Deep. Three hundred steps to get down, about a mile and a half of walking, then a disturbingly intimate elevator ride up. About eight people were crammed into a space that four family members would have found uncomfortably close quarters.
Back in Krakow we visited Wawel Castle and climbed more steps. I couldn't stop counting: 136 up the tower and down again, 135 down to the Dragon Den.
And the because my son chose to sit out the latter which took us outside the castle walls, we had to once again take the long, steep walk up the ramparts to get him.
I tell myself that I'm preparing my glutes for the beaches of Croatia.

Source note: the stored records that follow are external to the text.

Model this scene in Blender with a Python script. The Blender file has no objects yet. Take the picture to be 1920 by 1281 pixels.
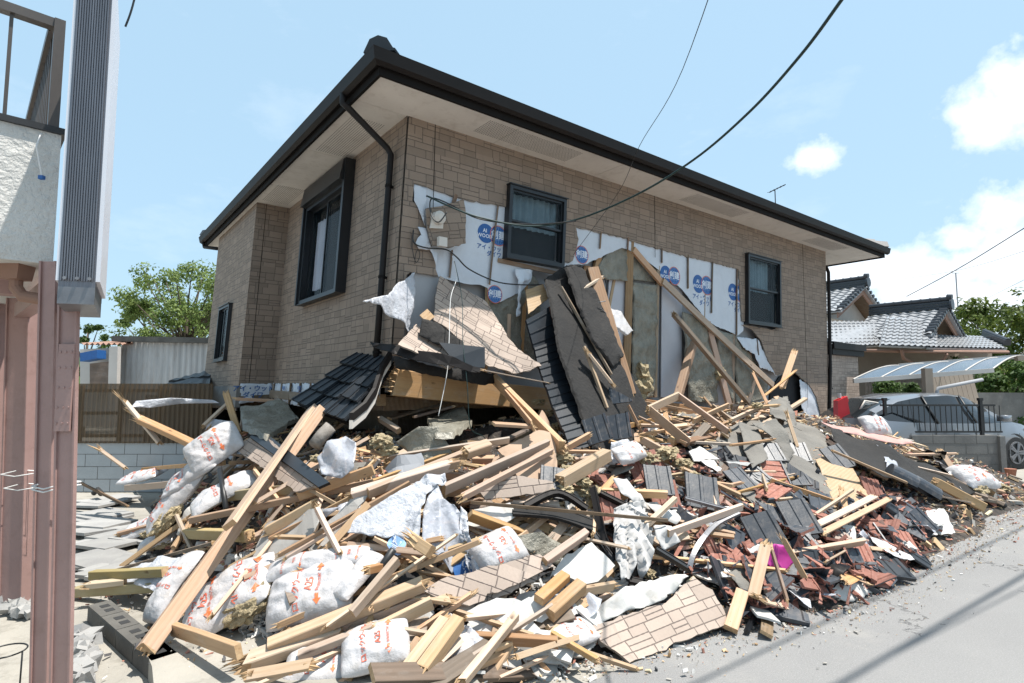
import bpy, bmesh, math, random
from mathutils import Vector, Matrix, noise
from math import radians, sin, cos, pi
V = Vector
# ------------------------------------------------------------ camera, sky, sun, exposure
sc = bpy.context.scene
PXF = 1070.6; PITCH = 0.08027; CAM = V((0, 0, 1.6))
cam = bpy.data.objects.new('camera', bpy.data.cameras.new('camera'))
cam.data.sensor_width = 36; cam.data.lens = PXF / 1920 * 36; cam.data.clip_end = 2000; cam.data.clip_start = .05
cam.location = CAM; cam.rotation_euler = (pi / 2 + PITCH, 0, 0)
sc.collection.objects.link(cam); sc.camera = cam
SUN = V((0.31, -0.045, 0.95)).normalized()
w = bpy.data.worlds.new('World'); sc.world = w; w.use_nodes = True
nt = w.node_tree; nt.nodes.clear()
def WN(t): return nt.nodes.new(t)
sky = WN('ShaderNodeTexSky'); sky.sky_type = 'NISHITA'; sky.sun_disc = False
sky.sun_elevation = math.asin(SUN.z); sky.sun_rotation = math.atan2(SUN.x, SUN.y)
sky.altitude = 50; sky.air_density = 1.0; sky.dust_density = 1.6; sky.ozone_density = 1.3
tc = WN('ShaderNodeTexCoord'); dirn = WN('ShaderNodeVectorMath'); dirn.operation = 'NORMALIZE'
nt.links.new(tc.outputs['Generated'], dirn.inputs[0])
def wmath(op, a, b=None, c=None, clamp=False):
    n = WN('ShaderNodeMath'); n.operation = op; n.use_clamp = clamp
    for i, x in enumerate((a, b, c)):
        if x is None: continue
        if isinstance(x, (int, float)): n.inputs[i].default_value = x
        else: nt.links.new(x, n.inputs[i])
    return n.outputs[0]
def ray(px, py):
    cx = (px - 960) / PXF; cy = (640.5 - py) / PXF
    return V((cx, cos(PITCH) - cy * sin(PITCH), sin(PITCH) + cy * cos(PITCH)))
def wnoise(scale, det, rough=.55, off=(0, 0, 0), st=(1, 1, 1)):
    m = WN('ShaderNodeMapping'); m.inputs['Location'].default_value = off; m.inputs['Scale'].default_value = st
    nt.links.new(dirn.outputs[0], m.inputs[0])
    n = WN('ShaderNodeTexNoise'); n.inputs['Scale'].default_value = scale; n.inputs['Detail'].default_value = det
    n.inputs['Roughness'].default_value = rough; nt.links.new(m.outputs[0], n.inputs['Vector']); return n.outputs['Fac']
# cumulus masses: (direction, angular radius, vertical squash) in world directions
blobs = [((1865, 215), .085, 1.35), ((1915, 175), .07, 1.0), ((1525, 300), .05, 1.6), ((1875, 400), .055, 1.2), ((1810, 450), .05, 1.5),
         ((1700, 505), .10, 2.2), ((1890, 480), .12, 1.6), ((1620, 480), .04, 2.2), ((1780, 560), .14, 3.0), ((1560, 520), .10, 2.5), ((2150, 440), .25, 1.8), ((2300, 150), .2, 1.3)]
acc = None
for (q, rad, sq) in blobs:
    d = ray(*q).normalized()
    s = WN('ShaderNodeVectorMath'); s.operation = 'SUBTRACT'; nt.links.new(dirn.outputs[0], s.inputs[0]); s.inputs[1].default_value = d
    m = WN('ShaderNodeVectorMath'); m.operation = 'MULTIPLY'; nt.links.new(s.outputs[0], m.inputs[0]); m.inputs[1].default_value = (1, 1, sq)
    l = WN('ShaderNodeVectorMath'); l.operation = 'LENGTH'; nt.links.new(m.outputs[0], l.inputs[0])
    v = wmath('SUBTRACT', 1.0, wmath('DIVIDE', l.outputs['Value'], rad * .86))
    acc = v if acc is None else wmath('MAXIMUM', acc, v)
acc = wmath('MAXIMUM', acc, -1.5)
n1 = wnoise(9, 9, .6); n2 = wnoise(30, 7, .6, (3, 1, 2))
shape = wmath('ADD', wmath('ADD', wmath('MULTIPLY', acc, .75), wmath('MULTIPLY', wmath('SUBTRACT', n1, .5), 1.9)), wmath('MULTIPLY', wmath('SUBTRACT', n2, .5), .8))
mask = wmath('MULTIPLY', wmath('ADD', shape, .03), 1.7, clamp=True)
mask = wmath('SMOOTH_MIN', mask, .9, .25)
wisp = wmath('MULTIPLY', wmath('SUBTRACT', wnoise(4, 8, .62, (7, 2, 5), (1, 1, 2.4)), .56), .8, clamp=True)
mask = wmath('MAXIMUM', mask, wisp)
mix = WN('ShaderNodeMix'); mix.data_type = 'RGBA'; mix.inputs[7].default_value = (10.6, 11.1, 11.7, 1)
hz = WN('ShaderNodeMix'); hz.data_type = 'RGBA'; hz.inputs[0].default_value = .6; hz.inputs[7].default_value = (5.6, 8.3, 10.3, 1)
nt.links.new(sky.outputs[0], hz.inputs[6]); nt.links.new(hz.outputs[2], mix.inputs[6]); nt.links.new(mask, mix.inputs[0])
bg = WN('ShaderNodeBackground'); bg.inputs['Strength'].default_value = 0.078
nt.links.new(mix.outputs[2], bg.inputs['Color'])
wo = WN('ShaderNodeOutputWorld'); nt.links.new(bg.outputs[0], wo.inputs['Surface'])
sl = bpy.data.lights.new('sun', 'SUN'); sl.energy = 4.9; sl.angle = radians(.53); sl.color = (1, .955, .89)
so = bpy.data.objects.new('sun', sl); so.rotation_euler = SUN.to_track_quat('Z', 'Y').to_euler(); so.location = (0, -5, 20)
sc.collection.objects.link(so)
sc.view_settings.view_transform = 'Standard'; sc.view_settings.look = 'None'; sc.view_settings.exposure = 0.70; sc.view_settings.gamma = 1
rnd = random.Random(7)
U = rnd.uniform

# ------------------------------------------------------------ geometry of the place
TH = .9059; RV = V((sin(TH), cos(TH), 0)); LV = V((-cos(TH), sin(TH), 0)); C0 = V((-1.116, 5.924, 0))
ZT = 4.5; RACK = .058; LR = 9.94; LL = 4.04; OV = .6
def atY(px, py, Y): d = ray(px, py); return CAM + d * (Y / d.y)
def atZ(px, py, z): d = ray(px, py); return CAM + d * ((z - 1.6) / d.z)
def onL(px, py, l=0):
    d = ray(px, py); return CAM + d * ((l - (CAM - C0).dot(LV)) / d.dot(LV))
def onR(px, py, r=0):
    d = ray(px, py); n = RV + V((0, 0, -RACK))     # (p-C0).R = r - K(ZT-z)
    return CAM + d * ((r - RACK * ZT - (CAM - C0).dot(n)) / d.dot(n))
def H(r, l, z): p = C0 + RV * r + LV * l; p.z = z; return p
def HW(r, l, z): return H(r - RACK * (ZT - z), l, z)
def toH(p): q = p - C0; return q.dot(RV), q.dot(LV)
def sat(x): return max(0., min(1., x))
def sst(x): x = sat(x); return x * x * (3 - 2 * x)
def gz(x): return math.exp(-x * x)
def pile_h(x, y):
    q = V((x, y, 0)); r, l = toH(q)
    n1 = noise.noise(V((x * .9, y * .9, 3))); n2 = noise.noise(V((x * 2.6, y * 2.6, 9)))
    d1 = (l + 3.42 - .27 * max(0, 1.7 - r) + .15 * n1) / 3.0; d2 = (r + 2.15 - .17 * max(0, l - 1) + .2 * n1) / 2.1; d3 = ((r + 2.15) * .894 + (l + 1.0) * .447) / 2.1
    d4 = (10.9 - 1.7 * sat((-l - .5) / 1.2) - r) / 3; d5 = 9.; d6 = (5.4 - l) / 2.2
    if r > 7: d5 = (10.5 - y) / .9 if x > 6.7 else 9.
    m = min(d1, d2, d3, d4, d5, d6)
    if m <= 0: return -.02
    m = sat(m); h = 1.22 * (1 - (1 - m) ** 1.7)
    if r > 3.2: h *= 1 - .12 * sat((r - 3.2) / 4)
    if l < 0: h -= .45 * gz((r - .7) / 1.3) * gz((l + .25) / .7)
    else: h -= .25 * sst(r / .8) * sst(l / .5)
    h -= .42 * gz((r + .35) / .75) * sst((l + .4) / .6) * (1 - sst((l - 3.2) / 1.2))
    h += (.13 * n1 + .09 * n2) * sat(m * 4)
    return max(h, -.02)
def onP(px, py, lift=0.):
    d = ray(px, py); t = 1.0; s = .04
    while t < 16:
        p = CAM + d * t
        if p.z <= pile_h(p.x, p.y) + lift: break
        t += s
    a, b = t - s, t
    for _ in range(8):
        m = (a + b) / 2; p = CAM + d * m
        if p.z <= pile_h(p.x, p.y) + lift: b = m
        else: a = m
    return CAM + d * b
def P(px, py, s=0.):
    if isinstance(s, tuple):
        k, v = s; return {'Y': atY, 'Z': atZ, 'L': onL, 'R': onR}[k](px, py, v)
    return onP(px, py, s)
def toPX(p):
    q = p - CAM; yc = q.y * cos(PITCH) + q.z * sin(PITCH); zc = -q.y * sin(PITCH) + q.z * cos(PITCH)
    return (960 + PXF * q.x / yc, 640.5 - PXF * zc / yc) if yc > .1 else (-9999, 0)

# ------------------------------------------------------------ materials
class G:
    def __init__(s, name):
        s.mat = bpy.data.materials.new(name); s.mat.use_nodes = True; s.t = s.mat.node_tree
        s.b = s.t.nodes['Principled BSDF']
    def n(s, t, **k):
        x = s.t.nodes.new(t)
        for a, b in k.items(): setattr(x, a, b)
        return x
    def l(s, a, b): s.t.links.new(a, b)
    def m(s, op, a, b=None, c=None, clamp=False):
        x = s.n('ShaderNodeMath', operation=op, use_clamp=clamp)
        for i, y in enumerate((a, b, c)):
            if y is None: continue
            if isinstance(y, (int, float)): x.inputs[i].default_value = y
            else: s.l(y, x.inputs[i])
        return x.outputs[0]
    def mixc(s, f, a, b, mode='MIX'):
        x = s.n('ShaderNodeMix', data_type='RGBA', blend_type=mode)
        for i, y in ((0, f), (6, a), (7, b)):
            if isinstance(y, (int, float)): x.inputs[i].default_value = y
            elif isinstance(y, tuple): x.inputs[i].default_value = (*y[:3], 1)
            else: s.l(y, x.inputs[i])
        return x.outputs[2]
    def co(s, kind='Object', sc=(1, 1, 1)):
        x = s.n('ShaderNodeTexCoord'); m = s.n('ShaderNodeMapping'); m.inputs['Scale'].default_value = sc
        s.l(x.outputs[kind], m.inputs[0]); return m.outputs[0]
    def noise(s, vec, scale, det=5, rough=.55, out='Fac'):
        x = s.n('ShaderNodeTexNoise'); x.inputs['Scale'].default_value = scale; x.inputs['Detail'].default_value = det
        x.inputs['Roughness'].default_value = rough; s.l(vec, x.inputs['Vector']); return x.outputs[out]
    def ramp(s, f, lo, hi):
        x = s.n('ShaderNodeMapRange'); x.inputs[1].default_value = lo; x.inputs[2].default_value = hi; x.clamp = True
        s.l(f, x.inputs[0]); return x.outputs[0]
    def bump(s, h, st, dist=.01):
        x = s.n('ShaderNodeBump'); x.inputs['Strength'].default_value = st; x.inputs['Distance'].default_value = dist
        s.l(h, x.inputs['Height']); s.l(x.outputs[0], s.b.inputs['Normal'])
    def fin(s, col=None, rough=.7, metal=0., spec=.5):
        if col is not None:
            if isinstance(col, tuple): s.b.inputs['Base Color'].default_value = (*col[:3], 1)
            else: s.l(col, s.b.inputs['Base Color'])
        if isinstance(rough, (int, float)): s.b.inputs['Roughness'].default_value = rough
        else: s.l(rough, s.b.inputs['Roughness'])
        s.b.inputs['Metallic'].default_value = metal; s.b.inputs['Specular IOR Level'].default_value = spec
        return s.mat
    def rand(s, lo, hi):
        x = s.n('ShaderNodeObjectInfo'); return s.m('MULTIPLY_ADD', x.outputs['Random'], hi - lo, lo)
    def scalec(s, col, f):
        x = s.n('ShaderNodeVectorMath', operation='SCALE')
        if isinstance(col, tuple): x.inputs[0].default_value = col[:3]
        else: s.l(col, x.inputs[0])
        s.l(f, x.inputs['Scale']); return x.outputs[0]
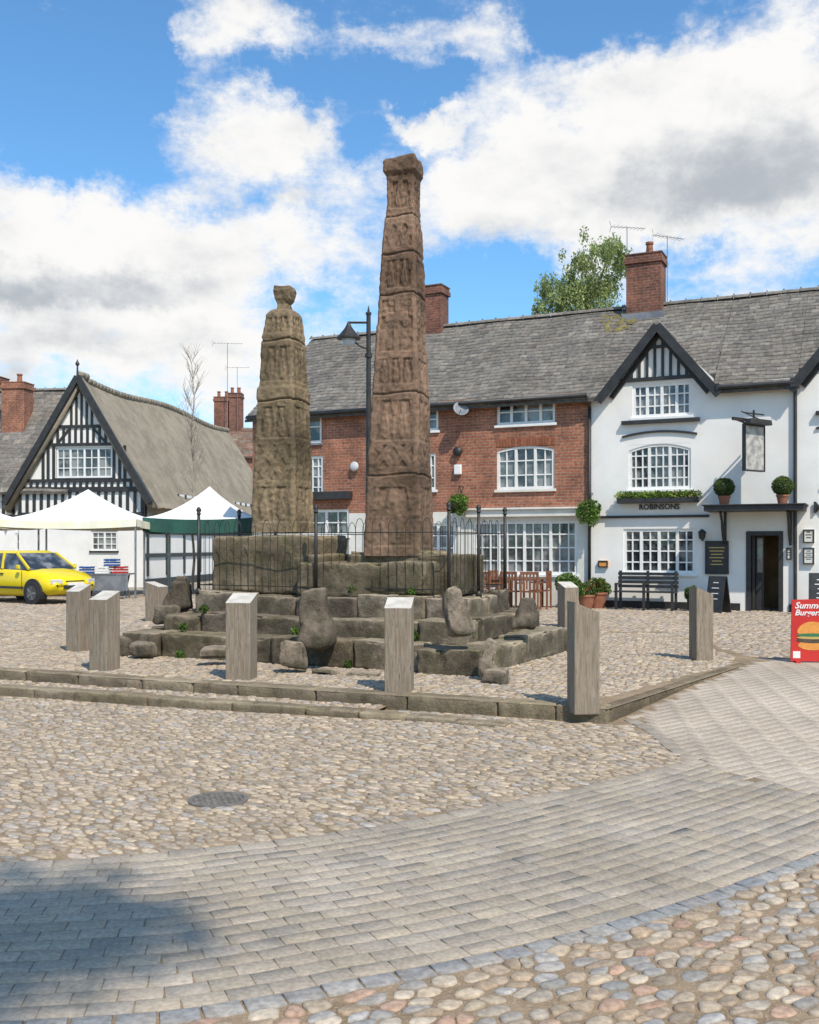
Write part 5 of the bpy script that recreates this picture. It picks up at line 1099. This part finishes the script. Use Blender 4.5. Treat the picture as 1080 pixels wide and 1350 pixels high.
wv=vm('MULTIPLY_ADD',nz.outputs['Color'],(.18,.0,.13),(-.09,0,-.065)); wp=vm('ADD',tc,wv.outputs[0]); wp=vm('MULTIPLY',wp.outputs[0],(1,0,1))
def blobsum(lst,base):
    acc=None
    for (px,py,rx,ry,w) in lst:
        d=Vector(((px-540)/F,1,(720-py)/F)); l=d.length; c=d/l; ix=F*l/rx*1.0; iz=F*l/ry
        n1=vm('MULTIPLY_ADD',wp.outputs[0],(ix,0,iz),(-c.x*ix,0,-c.z*iz)); ln=vm('LENGTH',n1.outputs[0]).outputs['Value']
        m_=maprange(nt,ln,1.35,.15,0,w); acc=m_ if acc is None else math_(nt,'ADD',acc,m_)
    return math_(nt,'ADD',acc,base)
bl=[(310,35,110,50,.55),(270,90,50,40,.35),(500,50,70,28,.4),(590,25,60,28,.35),(640,75,60,55,.6),(40,5,60,18,.35),(280,180,110,50,.45),(370,185,80,40,.35),(420,220,80,40,.3),(170,310,280,70,.6),(360,320,170,70,.45),(100,430,330,120,.75),(350,470,200,120,.5),(545,160,80,22,.5),(830,200,280,110,.75),(640,240,100,70,.45),(1020,110,190,130,.75),(1000,300,230,110,.75),(780,290,150,60,.4),(540,330,50,80,.3),
 (90,110,160,115,-.6),(770,25,150,60,-.6),(650,385,110,50,-.6),(915,355,65,35,-.5),(470,180,50,35,-.4),(60,210,90,40,-.4),(440,120,120,28,-.45),(200,60,45,90,-.4),(440,400,70,60,-.3),(450,20,60,25,-.3),(560,110,100,22,-.3),(560,200,60,20,-.2)]
dens=blobsum(bl,.10)
mpn=N(nt,'ShaderNodeMapping'); mpn.inputs['Scale'].default_value=(1,1,1.7); nt.links.new(tc,mpn.inputs[0])
def wn(scale,det,rough):
    n=N(nt,'ShaderNodeTexNoise'); n.inputs['Scale'].default_value=scale; n.inputs['Detail'].default_value=det; n.inputs['Roughness'].default_value=rough; nt.links.new(mpn.outputs[0],n.inputs['Vector']); return math_(nt,'SUBTRACT',n.outputs['Fac'],.5)
tot=math_(nt,'ADD',dens,math_(nt,'ADD',math_(nt,'MULTIPLY',wn(7,12,.64),1.8),math_(nt,'MULTIPLY',wn(24,8,.68),1.1)))
mask=maprange(nt,tot,.04,.84)
gray=blobsum([(110,385,190,30,.5),(60,400,130,26,.25),(1010,220,170,90,.7),(900,270,140,50,.35),(200,455,170,28,.3),(330,255,90,24,.25),(60,470,120,22,.25),(700,300,90,25,.25)],0.04)
gr=math_(nt,'ADD',gray,math_(nt,'ADD',math_(nt,'MULTIPLY',wn(9,10,.6),1.4),math_(nt,'MULTIPLY',wn(30,6,.6),.6)))
gm=maprange(nt,gr,-.08,1.05)
cloud=mixc(nt,gm,(.98,.97,.955),(.47,.51,.56))
skyc=N(nt,'ShaderNodeMix'); skyc.data_type='RGBA'; skyc.blend_type='MULTIPLY'; skyc.inputs[0].default_value=1; nt.links.new(sky.outputs[0],skyc.inputs[6]); skyc.inputs[7].default_value=(.120,.18,.205,1)
out=mixc(nt,mask,skyc.outputs[2],cloud)
nt.links.new(out,bg.inputs[0]); bg.inputs[1].default_value=1.0
sl=bpy.data.lights.new('sun','SUN'); sl.energy=4.5; sl.angle=math.radians(.6); sl.color=(1,.92,.80); so=bpy.data.objects.new('sun',sl); COL.objects.link(so)
dv=Vector((SUN.x*math.cos(EL),SUN.y*math.cos(EL),math.sin(EL))); so.rotation_euler=dv.to_track_quat('Z','Y').to_euler(); so.location=(5,-10,20)
cam=bpy.data.cameras.new('camera'); cam.sensor_fit='HORIZONTAL'; cam.sensor_width=36; cam.lens=45; cam.shift_y=45/1080; cam.clip_end=4000; cam.clip_start=.05
co=bpy.data.objects.new('camera',cam); COL.objects.link(co); co.location=(0,0,E); co.rotation_euler=(math.pi/2,0,0); SC.camera=co
SC.view_settings.view_transform='Standard'; SC.view_settings.look='None'; SC.view_settings.exposure=0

Last night we took an old decrepit train to Prague. I swear, it must be left over from the Communist era, as it was crappy and had no amenities or service.
Our botel (yup, boat hotel) rooms weren't ready, so off we went, first to find coffee and breakfast with little satisfying success (what we found was a bit nasty), and then just wandering, where we ended up at Prague Castle.
It's really this super money-grabbing tourist thing, though fortunately it wasnt that expensive. You have to buy packages of tickets to see the one thing for which you can't get single tickets, and when you get there it's a bit anticlimactic.The cathedral is glorious though, and its stained glass windows are absolutely lovely, and you can even see some of them for free, as the tickets are punched well inside, but everything else I paid to see was unremarkable. If I'd have known, I'd have spent time wandering about the grounds only, because the exteriors are actually quite lovely.
Once again we chose poorly at lunchtime, as it's really cold and we were tired, cold and hungry, but I've researched dinner and am hoping for Better Things.